Weird differences. At the very beggining, the pilars seem to show a very strong reflection of the hanging cloth, which is a dynamic object, but it is so strong it makes me think it's something elese, like a lit candle, but I see no lightsource there. First demo didn't have that, but reversely, there was strong reflection of the blue light coming from that cave on the nearby wall, this one is now missing on ps4. All that could be consequences of the different sun position on both demos.
The other funny difference is the opening door sequence. Both demos had wrong lighting in that sequence, in the first showing, that part was really dark, and kept so even after the door opened, wich should have brightened up the inside environment. On ps4, that whole section is lit by the outside, but even when the door is closed! That is the kind of out of place lighting that always jumps at me on evey Gears of War game, but it's somewhat uderstandable with UE3's very stactic lighting model. With UE4's big push for dynamic lighting and no baking, this is somewhat odd.

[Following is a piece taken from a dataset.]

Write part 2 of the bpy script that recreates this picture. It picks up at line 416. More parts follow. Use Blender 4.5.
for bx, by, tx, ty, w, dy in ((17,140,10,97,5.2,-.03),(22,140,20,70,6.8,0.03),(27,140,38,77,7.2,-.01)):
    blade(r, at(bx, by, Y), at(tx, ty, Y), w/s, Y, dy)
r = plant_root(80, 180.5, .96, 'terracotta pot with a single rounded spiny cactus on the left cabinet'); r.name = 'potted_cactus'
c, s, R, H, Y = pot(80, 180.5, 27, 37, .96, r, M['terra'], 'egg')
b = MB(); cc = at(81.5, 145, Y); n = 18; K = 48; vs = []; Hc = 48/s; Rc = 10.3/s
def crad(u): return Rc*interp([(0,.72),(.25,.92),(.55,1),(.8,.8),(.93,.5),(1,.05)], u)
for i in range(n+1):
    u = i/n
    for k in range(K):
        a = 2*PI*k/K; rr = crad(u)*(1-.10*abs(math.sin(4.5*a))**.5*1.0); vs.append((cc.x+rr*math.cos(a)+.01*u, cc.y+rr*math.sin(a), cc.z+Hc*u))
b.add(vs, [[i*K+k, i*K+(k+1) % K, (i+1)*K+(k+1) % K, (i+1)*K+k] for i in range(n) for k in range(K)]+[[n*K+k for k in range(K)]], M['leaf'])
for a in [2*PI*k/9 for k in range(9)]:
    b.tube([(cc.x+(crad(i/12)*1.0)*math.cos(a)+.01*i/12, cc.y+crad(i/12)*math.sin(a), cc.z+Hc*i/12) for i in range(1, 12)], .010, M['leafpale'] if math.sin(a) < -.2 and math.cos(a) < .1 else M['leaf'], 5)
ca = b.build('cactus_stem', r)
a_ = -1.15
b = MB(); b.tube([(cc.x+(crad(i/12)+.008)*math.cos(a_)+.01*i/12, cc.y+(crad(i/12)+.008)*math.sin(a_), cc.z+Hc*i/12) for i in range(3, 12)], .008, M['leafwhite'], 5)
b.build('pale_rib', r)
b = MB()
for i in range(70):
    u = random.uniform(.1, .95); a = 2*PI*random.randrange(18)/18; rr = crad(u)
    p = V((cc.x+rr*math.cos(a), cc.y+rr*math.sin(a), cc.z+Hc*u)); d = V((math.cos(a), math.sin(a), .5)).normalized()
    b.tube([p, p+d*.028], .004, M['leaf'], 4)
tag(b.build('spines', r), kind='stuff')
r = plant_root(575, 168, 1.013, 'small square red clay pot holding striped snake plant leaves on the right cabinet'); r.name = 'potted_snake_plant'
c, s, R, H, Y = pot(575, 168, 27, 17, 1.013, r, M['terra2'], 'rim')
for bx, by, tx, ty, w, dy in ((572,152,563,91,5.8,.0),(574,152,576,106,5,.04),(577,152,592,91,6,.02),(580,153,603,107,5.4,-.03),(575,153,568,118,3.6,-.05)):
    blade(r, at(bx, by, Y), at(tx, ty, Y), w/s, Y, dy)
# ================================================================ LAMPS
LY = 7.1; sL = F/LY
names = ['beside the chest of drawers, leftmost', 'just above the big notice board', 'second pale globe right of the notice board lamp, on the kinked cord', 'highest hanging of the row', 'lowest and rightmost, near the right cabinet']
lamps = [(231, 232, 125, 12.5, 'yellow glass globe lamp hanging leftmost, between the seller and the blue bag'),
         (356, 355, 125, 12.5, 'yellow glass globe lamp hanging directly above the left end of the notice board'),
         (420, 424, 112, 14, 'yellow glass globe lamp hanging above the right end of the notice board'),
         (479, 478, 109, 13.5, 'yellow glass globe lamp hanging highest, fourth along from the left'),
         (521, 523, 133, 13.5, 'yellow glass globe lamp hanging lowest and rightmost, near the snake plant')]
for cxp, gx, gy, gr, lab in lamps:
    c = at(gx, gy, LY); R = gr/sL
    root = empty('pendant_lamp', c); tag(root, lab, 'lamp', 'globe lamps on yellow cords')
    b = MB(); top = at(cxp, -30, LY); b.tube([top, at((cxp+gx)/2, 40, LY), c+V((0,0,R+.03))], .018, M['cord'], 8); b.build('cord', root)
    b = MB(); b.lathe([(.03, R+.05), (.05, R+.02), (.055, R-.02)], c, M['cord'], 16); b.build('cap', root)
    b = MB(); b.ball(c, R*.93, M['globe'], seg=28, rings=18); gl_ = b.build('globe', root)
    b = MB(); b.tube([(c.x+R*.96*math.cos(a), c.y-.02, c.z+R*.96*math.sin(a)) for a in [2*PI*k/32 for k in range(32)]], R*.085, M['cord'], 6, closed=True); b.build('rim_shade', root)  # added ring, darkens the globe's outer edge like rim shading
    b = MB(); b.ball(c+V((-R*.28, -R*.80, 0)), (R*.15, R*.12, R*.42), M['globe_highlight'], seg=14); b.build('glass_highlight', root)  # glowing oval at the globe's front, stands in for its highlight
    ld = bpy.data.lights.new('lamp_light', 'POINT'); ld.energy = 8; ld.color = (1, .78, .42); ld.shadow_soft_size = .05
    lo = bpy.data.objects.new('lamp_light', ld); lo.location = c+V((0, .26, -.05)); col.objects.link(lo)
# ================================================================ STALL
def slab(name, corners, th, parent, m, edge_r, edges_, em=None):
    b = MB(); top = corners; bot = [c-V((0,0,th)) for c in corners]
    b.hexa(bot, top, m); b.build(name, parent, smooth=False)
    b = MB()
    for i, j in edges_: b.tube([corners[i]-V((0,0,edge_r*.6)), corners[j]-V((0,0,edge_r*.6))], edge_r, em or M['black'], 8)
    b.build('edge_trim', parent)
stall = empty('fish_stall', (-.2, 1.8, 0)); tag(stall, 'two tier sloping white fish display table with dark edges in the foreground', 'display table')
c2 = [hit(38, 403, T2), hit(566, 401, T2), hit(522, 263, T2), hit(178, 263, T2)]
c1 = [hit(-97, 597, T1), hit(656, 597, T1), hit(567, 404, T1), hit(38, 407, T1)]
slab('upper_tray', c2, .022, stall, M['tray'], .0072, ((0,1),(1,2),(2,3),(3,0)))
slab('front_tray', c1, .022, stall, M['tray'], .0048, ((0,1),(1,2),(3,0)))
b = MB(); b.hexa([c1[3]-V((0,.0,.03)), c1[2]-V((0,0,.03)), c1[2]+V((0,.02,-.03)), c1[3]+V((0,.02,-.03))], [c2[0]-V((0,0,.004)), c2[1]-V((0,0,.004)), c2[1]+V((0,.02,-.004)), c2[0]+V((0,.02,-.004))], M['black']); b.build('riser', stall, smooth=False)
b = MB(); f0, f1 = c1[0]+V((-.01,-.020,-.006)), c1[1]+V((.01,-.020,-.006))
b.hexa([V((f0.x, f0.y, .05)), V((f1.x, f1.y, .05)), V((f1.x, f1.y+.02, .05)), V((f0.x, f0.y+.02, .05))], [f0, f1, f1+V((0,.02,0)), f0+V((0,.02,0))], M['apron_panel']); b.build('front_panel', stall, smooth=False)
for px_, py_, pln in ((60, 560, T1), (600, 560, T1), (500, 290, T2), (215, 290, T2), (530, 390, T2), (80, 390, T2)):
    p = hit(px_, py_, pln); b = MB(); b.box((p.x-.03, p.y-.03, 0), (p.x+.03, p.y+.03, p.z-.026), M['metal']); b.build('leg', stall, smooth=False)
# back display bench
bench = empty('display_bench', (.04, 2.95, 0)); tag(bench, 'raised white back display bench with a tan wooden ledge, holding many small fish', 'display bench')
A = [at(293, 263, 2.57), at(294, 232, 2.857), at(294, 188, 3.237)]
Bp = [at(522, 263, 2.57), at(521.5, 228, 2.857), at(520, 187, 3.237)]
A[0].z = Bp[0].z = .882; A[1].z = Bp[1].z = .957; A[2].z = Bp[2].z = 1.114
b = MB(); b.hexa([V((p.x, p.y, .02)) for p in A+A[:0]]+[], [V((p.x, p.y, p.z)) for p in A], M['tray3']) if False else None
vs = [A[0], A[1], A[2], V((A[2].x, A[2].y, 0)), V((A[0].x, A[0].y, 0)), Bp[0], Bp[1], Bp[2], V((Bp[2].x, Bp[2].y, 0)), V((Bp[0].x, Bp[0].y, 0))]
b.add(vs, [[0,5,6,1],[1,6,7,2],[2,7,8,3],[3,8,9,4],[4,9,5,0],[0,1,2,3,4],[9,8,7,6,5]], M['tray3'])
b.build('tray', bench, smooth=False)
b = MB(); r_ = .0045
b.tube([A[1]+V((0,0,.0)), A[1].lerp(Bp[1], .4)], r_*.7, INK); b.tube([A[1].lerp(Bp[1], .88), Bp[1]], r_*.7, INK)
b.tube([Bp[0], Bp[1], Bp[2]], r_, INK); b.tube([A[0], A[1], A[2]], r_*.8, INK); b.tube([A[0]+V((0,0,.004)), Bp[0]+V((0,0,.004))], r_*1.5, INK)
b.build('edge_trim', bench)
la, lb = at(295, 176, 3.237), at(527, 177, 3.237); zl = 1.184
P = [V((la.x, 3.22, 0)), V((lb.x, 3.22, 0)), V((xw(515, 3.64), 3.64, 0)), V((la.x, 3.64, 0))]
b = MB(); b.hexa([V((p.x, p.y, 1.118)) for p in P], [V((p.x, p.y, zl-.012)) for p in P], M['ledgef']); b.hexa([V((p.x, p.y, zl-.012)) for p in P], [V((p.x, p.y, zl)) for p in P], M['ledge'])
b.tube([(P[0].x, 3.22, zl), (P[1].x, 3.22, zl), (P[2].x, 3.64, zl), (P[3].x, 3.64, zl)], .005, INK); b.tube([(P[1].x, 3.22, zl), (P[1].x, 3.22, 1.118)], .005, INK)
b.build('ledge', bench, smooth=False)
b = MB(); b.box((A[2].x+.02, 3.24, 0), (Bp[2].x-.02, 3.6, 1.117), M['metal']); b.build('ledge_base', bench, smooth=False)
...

The ps4 version suffers the most as this artifacts causes the door to have all sorts of out of place specular reflections on the borders of its geometric details, the kind of thing I can't believe most artists didn't notice, and I don't understand why they would neglect that, but they did. The ss specular occlusion proposed by Tri-Ace would be perfect for that particular scene, but the engine does not support that apparently.
Lava scene still displays the whole body of lava casting light into the scene. Evidence of Voxel Lighting? Maybe, but they could have found another way to do that... At around 1:10 there was very strong parallax on the streaming lava on the first showing, but this is either missing or much more suttle on ps4.
The latter shot is the one where the omission of cloud shadows is the most obvious, the most clear and non-subjective compromise of the ps4 conversion. You can't just say this was an artistic choice, the clouds are not dimmer, they are completely absent.
This last lava close up has vey different lighting on both versions too: the ps4 seems to have a rather obvious point light atatched to the tip of the lava stream (watch its specular highlight) which disapears after the lava goes under the pillar (did it go inside with the lava? haha) That was handled completely differently on the first demo.
The outside mountains are completely different too. Aside from the the whole cracks openingn and ice monster awakening thing that simply didn't exist last year, they have other rock formations and somewhat cartoony looking pine trees now.
Overall I'd say this latter demonstration looks less organic and "CGey" than the before. The general look of lighting is sharper and less smooth now, which creates better contrast, but seems more artificial. This is the kind of demo I use to hate. As it shows a good end result, but what I wanna do is be able to point at very speciffic things and say "this is tessellation" "this is sprite based depth of field" "this shadows use variance shadow mapping rather than pcf filtering" and so on, but it is clearly designed to not do that. The focus is on the overall look and feel of stuff. But on something this "directed" the general look and feel is meaningless, and not very representative of what real gameplay could produce.